Obstruction of justice is a particularly difficult charge to defend against, attorney Mark MacDougall said. “It offends people. Hiding things from a lawful legal process. Most people understand why that’s a crime,” he said.

Legal experts said Trump’s alleged years-long effort to conceal documents was likely a major factor in special counsel Jack Smith’s decision to indict him.


During the investigation, Trump’s lawyers told the FBI that they had turned over all classified documents in their possession, which was false. They deny intentionally misleading investigators.

“This is a situation where the coverup is worse than the crime,” the Brennan Center’s Goitein said. “If he had only been negligent, no charges would have been brought.”

The conspiracy element makes the obstruction charges far more serious, and all prosecutors must prove is that Trump worked with another person to try to hinder the investigation, regardless of whether they succeeded.

Cato’s Neily said that based on his reading of the indictment, prosecutors likely have many witnesses who have given them similar accounts of Trump’s efforts.

Trump has claimed he declassified the documents before taking them. That assertion is undercut by a taped conversation cited in the indictment, which said Trump showed a secret document to several people and said that he “could have declassified it” as president but did not.

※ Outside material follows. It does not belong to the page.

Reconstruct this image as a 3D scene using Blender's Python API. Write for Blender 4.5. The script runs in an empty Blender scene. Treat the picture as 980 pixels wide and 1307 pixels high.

But the classification issue will likely end up being irrelevant. Prosecutors charged Trump under the Espionage Act, a World War One-era law that predates classification and criminalizes only the unauthorized retention of “national defense information.”

National defense information does not need to be classified to be covered by that law, national security law experts said. The information need only be useful to the nation’s adversaries and be closely held by the government.

“Let’s say all of the documents were declassified. The Espionage Act does not care,” said Georgetown University law professor Todd Huntley.


However, Trump does have some potentially successful strategies. His lawyers could challenge witness accounts, blame others or argue he was following the advice of his attorneys and did not intend to break the law.

If it goes to trial, a Florida jury would hear the case since that is where the special counsel sought the indictment. In the conservative-leaning state, Trump would need only one juror to oppose his conviction for there to be a mistrial.

His defense team could also file motions that would delay a trial until after the November 2024 election. Legal experts disagree over whether Trump could pardon himself if he wins.